• SHORT TASK
Quote the listing below in its entirety.

• RECORDED INFORMATION
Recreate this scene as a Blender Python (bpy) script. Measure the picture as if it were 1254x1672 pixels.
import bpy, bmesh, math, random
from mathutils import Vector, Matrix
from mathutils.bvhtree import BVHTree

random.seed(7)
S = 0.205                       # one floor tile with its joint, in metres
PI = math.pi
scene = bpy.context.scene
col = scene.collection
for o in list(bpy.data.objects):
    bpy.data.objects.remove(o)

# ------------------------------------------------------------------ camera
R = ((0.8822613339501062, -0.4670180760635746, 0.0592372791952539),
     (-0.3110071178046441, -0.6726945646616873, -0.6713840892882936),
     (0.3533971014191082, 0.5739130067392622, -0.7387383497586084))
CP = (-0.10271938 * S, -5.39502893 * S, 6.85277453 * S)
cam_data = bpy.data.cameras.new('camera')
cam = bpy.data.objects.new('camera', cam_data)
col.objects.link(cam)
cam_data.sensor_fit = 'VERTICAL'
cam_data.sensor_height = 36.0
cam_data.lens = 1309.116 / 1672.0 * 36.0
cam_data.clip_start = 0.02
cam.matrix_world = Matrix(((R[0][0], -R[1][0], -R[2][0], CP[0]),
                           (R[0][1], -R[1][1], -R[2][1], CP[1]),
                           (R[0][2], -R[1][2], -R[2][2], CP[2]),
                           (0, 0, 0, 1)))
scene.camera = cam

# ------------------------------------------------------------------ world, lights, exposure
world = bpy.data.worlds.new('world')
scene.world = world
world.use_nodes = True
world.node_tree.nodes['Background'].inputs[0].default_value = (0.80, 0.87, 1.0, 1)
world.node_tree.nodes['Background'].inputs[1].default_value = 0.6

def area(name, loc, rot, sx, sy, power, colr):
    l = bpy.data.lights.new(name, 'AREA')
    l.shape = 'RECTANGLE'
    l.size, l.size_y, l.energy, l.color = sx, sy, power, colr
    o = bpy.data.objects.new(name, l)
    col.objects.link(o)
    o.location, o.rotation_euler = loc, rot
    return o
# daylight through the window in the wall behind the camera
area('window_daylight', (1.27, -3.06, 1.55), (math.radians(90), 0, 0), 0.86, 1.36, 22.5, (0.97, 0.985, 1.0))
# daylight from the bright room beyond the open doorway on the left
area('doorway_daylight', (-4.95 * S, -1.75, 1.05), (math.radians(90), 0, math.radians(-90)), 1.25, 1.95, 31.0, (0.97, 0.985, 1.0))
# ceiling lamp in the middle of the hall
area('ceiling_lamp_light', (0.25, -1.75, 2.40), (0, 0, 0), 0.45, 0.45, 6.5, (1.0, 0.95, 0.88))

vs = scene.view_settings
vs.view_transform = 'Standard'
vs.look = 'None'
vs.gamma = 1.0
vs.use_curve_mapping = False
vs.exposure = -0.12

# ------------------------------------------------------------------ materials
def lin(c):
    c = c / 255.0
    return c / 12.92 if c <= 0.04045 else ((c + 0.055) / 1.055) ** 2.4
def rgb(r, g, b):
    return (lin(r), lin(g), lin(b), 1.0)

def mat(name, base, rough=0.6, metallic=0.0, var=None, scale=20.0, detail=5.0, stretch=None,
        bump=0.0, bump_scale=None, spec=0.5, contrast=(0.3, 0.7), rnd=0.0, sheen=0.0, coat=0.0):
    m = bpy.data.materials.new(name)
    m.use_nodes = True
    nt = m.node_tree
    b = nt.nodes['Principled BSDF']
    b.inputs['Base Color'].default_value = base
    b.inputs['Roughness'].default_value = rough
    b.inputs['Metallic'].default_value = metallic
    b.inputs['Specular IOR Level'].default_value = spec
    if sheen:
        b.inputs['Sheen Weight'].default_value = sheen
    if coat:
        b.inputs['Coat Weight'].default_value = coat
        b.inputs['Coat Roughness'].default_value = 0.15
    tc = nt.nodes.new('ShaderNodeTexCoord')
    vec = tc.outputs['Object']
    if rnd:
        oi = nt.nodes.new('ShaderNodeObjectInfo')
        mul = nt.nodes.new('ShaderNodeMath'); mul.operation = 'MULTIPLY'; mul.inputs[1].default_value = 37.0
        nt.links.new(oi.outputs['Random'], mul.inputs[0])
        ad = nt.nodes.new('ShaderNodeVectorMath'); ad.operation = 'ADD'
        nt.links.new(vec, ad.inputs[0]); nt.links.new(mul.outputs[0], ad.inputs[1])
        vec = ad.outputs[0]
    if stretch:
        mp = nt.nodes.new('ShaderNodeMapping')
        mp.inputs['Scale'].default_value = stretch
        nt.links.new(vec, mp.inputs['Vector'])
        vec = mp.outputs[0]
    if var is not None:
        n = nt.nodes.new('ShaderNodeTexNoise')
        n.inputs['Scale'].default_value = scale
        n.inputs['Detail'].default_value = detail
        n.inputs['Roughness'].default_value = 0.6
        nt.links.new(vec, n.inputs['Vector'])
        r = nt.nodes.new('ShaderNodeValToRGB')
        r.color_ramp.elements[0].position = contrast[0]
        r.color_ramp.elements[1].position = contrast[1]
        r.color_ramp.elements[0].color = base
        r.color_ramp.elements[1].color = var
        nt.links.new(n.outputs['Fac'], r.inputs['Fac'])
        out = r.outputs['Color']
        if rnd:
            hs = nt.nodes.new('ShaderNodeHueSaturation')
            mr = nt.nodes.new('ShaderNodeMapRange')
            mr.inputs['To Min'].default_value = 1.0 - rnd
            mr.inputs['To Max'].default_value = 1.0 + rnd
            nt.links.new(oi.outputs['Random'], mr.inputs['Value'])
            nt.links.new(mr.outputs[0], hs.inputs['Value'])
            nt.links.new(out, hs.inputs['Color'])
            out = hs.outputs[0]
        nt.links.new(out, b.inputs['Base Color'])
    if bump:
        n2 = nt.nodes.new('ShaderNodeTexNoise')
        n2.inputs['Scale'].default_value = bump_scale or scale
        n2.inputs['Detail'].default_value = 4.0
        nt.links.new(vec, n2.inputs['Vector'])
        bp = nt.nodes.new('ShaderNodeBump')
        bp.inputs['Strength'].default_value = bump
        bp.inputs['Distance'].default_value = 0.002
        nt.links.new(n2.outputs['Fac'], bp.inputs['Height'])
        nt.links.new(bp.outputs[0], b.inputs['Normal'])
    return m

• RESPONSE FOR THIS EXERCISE
Recreate this scene as a Blender Python (bpy) script. Measure the picture as if it were 1254x1672 pixels.
import bpy, bmesh, math, random
from mathutils import Vector, Matrix
from mathutils.bvhtree import BVHTree

random.seed(7)
S = 0.205                       # one floor tile with its joint, in metres
PI = math.pi
scene = bpy.context.scene
col = scene.collection
for o in list(bpy.data.objects):
    bpy.data.objects.remove(o)

# ------------------------------------------------------------------ camera
R = ((0.8822613339501062, -0.4670180760635746, 0.0592372791952539),
     (-0.3110071178046441, -0.6726945646616873, -0.6713840892882936),
     (0.3533971014191082, 0.5739130067392622, -0.7387383497586084))
CP = (-0.10271938 * S, -5.39502893 * S, 6.85277453 * S)
cam_data = bpy.data.cameras.new('camera')
cam = bpy.data.objects.new('camera', cam_data)
col.objects.link(cam)
cam_data.sensor_fit = 'VERTICAL'
cam_data.sensor_height = 36.0
cam_data.lens = 1309.116 / 1672.0 * 36.0
cam_data.clip_start = 0.02
cam.matrix_world = Matrix(((R[0][0], -R[1][0], -R[2][0], CP[0]),
                           (R[0][1], -R[1][1], -R[2][1], CP[1]),
                           (R[0][2], -R[1][2], -R[2][2], CP[2]),
                           (0, 0, 0, 1)))
scene.camera = cam

# ------------------------------------------------------------------ world, lights, exposure
world = bpy.data.worlds.new('world')
scene.world = world
world.use_nodes = True
world.node_tree.nodes['Background'].inputs[0].default_value = (0.80, 0.87, 1.0, 1)
world.node_tree.nodes['Background'].inputs[1].default_value = 0.6

def area(name, loc, rot, sx, sy, power, colr):
    l = bpy.data.lights.new(name, 'AREA')
    l.shape = 'RECTANGLE'
    l.size, l.size_y, l.energy, l.color = sx, sy, power, colr
    o = bpy.data.objects.new(name, l)
    col.objects.link(o)
    o.location, o.rotation_euler = loc, rot
    return o
# daylight through the window in the wall behind the camera
area('window_daylight', (1.27, -3.06, 1.55), (math.radians(90), 0, 0), 0.86, 1.36, 22.5, (0.97, 0.985, 1.0))
# daylight from the bright room beyond the open doorway on the left
area('doorway_daylight', (-4.95 * S, -1.75, 1.05), (math.radians(90), 0, math.radians(-90)), 1.25, 1.95, 31.0, (0.97, 0.985, 1.0))
# ceiling lamp in the middle of the hall
area('ceiling_lamp_light', (0.25, -1.75, 2.40), (0, 0, 0), 0.45, 0.45, 6.5, (1.0, 0.95, 0.88))

vs = scene.view_settings
vs.view_transform = 'Standard'
vs.look = 'None'
vs.gamma = 1.0
vs.use_curve_mapping = False
vs.exposure = -0.12

# ------------------------------------------------------------------ materials
def lin(c):
    c = c / 255.0
    return c / 12.92 if c <= 0.04045 else ((c + 0.055) / 1.055) ** 2.4
def rgb(r, g, b):
    return (lin(r), lin(g), lin(b), 1.0)

def mat(name, base, rough=0.6, metallic=0.0, var=None, scale=20.0, detail=5.0, stretch=None,
        bump=0.0, bump_scale=None, spec=0.5, contrast=(0.3, 0.7), rnd=0.0, sheen=0.0, coat=0.0):
    m = bpy.data.materials.new(name)
    m.use_nodes = True
    nt = m.node_tree
    b = nt.nodes['Principled BSDF']
    b.inputs['Base Color'].default_value = base
    b.inputs['Roughness'].default_value = rough
    b.inputs['Metallic'].default_value = metallic
    b.inputs['Specular IOR Level'].default_value = spec
    if sheen:
        b.inputs['Sheen Weight'].default_value = sheen
    if coat:
        b.inputs['Coat Weight'].default_value = coat
        b.inputs['Coat Roughness'].default_value = 0.15
    tc = nt.nodes.new('ShaderNodeTexCoord')
    vec = tc.outputs['Object']
    if rnd:
        oi = nt.nodes.new('ShaderNodeObjectInfo')
        mul = nt.nodes.new('ShaderNodeMath'); mul.operation = 'MULTIPLY'; mul.inputs[1].default_value = 37.0
        nt.links.new(oi.outputs['Random'], mul.inputs[0])
        ad = nt.nodes.new('ShaderNodeVectorMath'); ad.operation = 'ADD'
        nt.links.new(vec, ad.inputs[0]); nt.links.new(mul.outputs[0], ad.inputs[1])
        vec = ad.outputs[0]
    if stretch:
        mp = nt.nodes.new('ShaderNodeMapping')
        mp.inputs['Scale'].default_value = stretch
        nt.links.new(vec, mp.inputs['Vector'])
        vec = mp.outputs[0]
    if var is not None:
        n = nt.nodes.new('ShaderNodeTexNoise')
        n.inputs['Scale'].default_value = scale
        n.inputs['Detail'].default_value = detail
        n.inputs['Roughness'].default_value = 0.6
        nt.links.new(vec, n.inputs['Vector'])
        r = nt.nodes.new('ShaderNodeValToRGB')
        r.color_ramp.elements[0].position = contrast[0]
        r.color_ramp.elements[1].position = contrast[1]
        r.color_ramp.elements[0].color = base
        r.color_ramp.elements[1].color = var
        nt.links.new(n.outputs['Fac'], r.inputs['Fac'])
        out = r.outputs['Color']
        if rnd:
            hs = nt.nodes.new('ShaderNodeHueSaturation')
            mr = nt.nodes.new('ShaderNodeMapRange')
            mr.inputs['To Min'].default_value = 1.0 - rnd
            mr.inputs['To Max'].default_value = 1.0 + rnd
            nt.links.new(oi.outputs['Random'], mr.inputs['Value'])
            nt.links.new(mr.outputs[0], hs.inputs['Value'])
            nt.links.new(out, hs.inputs['Color'])
            out = hs.outputs[0]
        nt.links.new(out, b.inputs['Base Color'])
    if bump:
        n2 = nt.nodes.new('ShaderNodeTexNoise')
        n2.inputs['Scale'].default_value = bump_scale or scale
        n2.inputs['Detail'].default_value = 4.0
        nt.links.new(vec, n2.inputs['Vector'])
        bp = nt.nodes.new('ShaderNodeBump')
        bp.inputs['Strength'].default_value = bump
        bp.inputs['Distance'].default_value = 0.002
        nt.links.new(n2.outputs['Fac'], bp.inputs['Height'])
        nt.links.new(bp.outputs[0], b.inputs['Normal'])
    return m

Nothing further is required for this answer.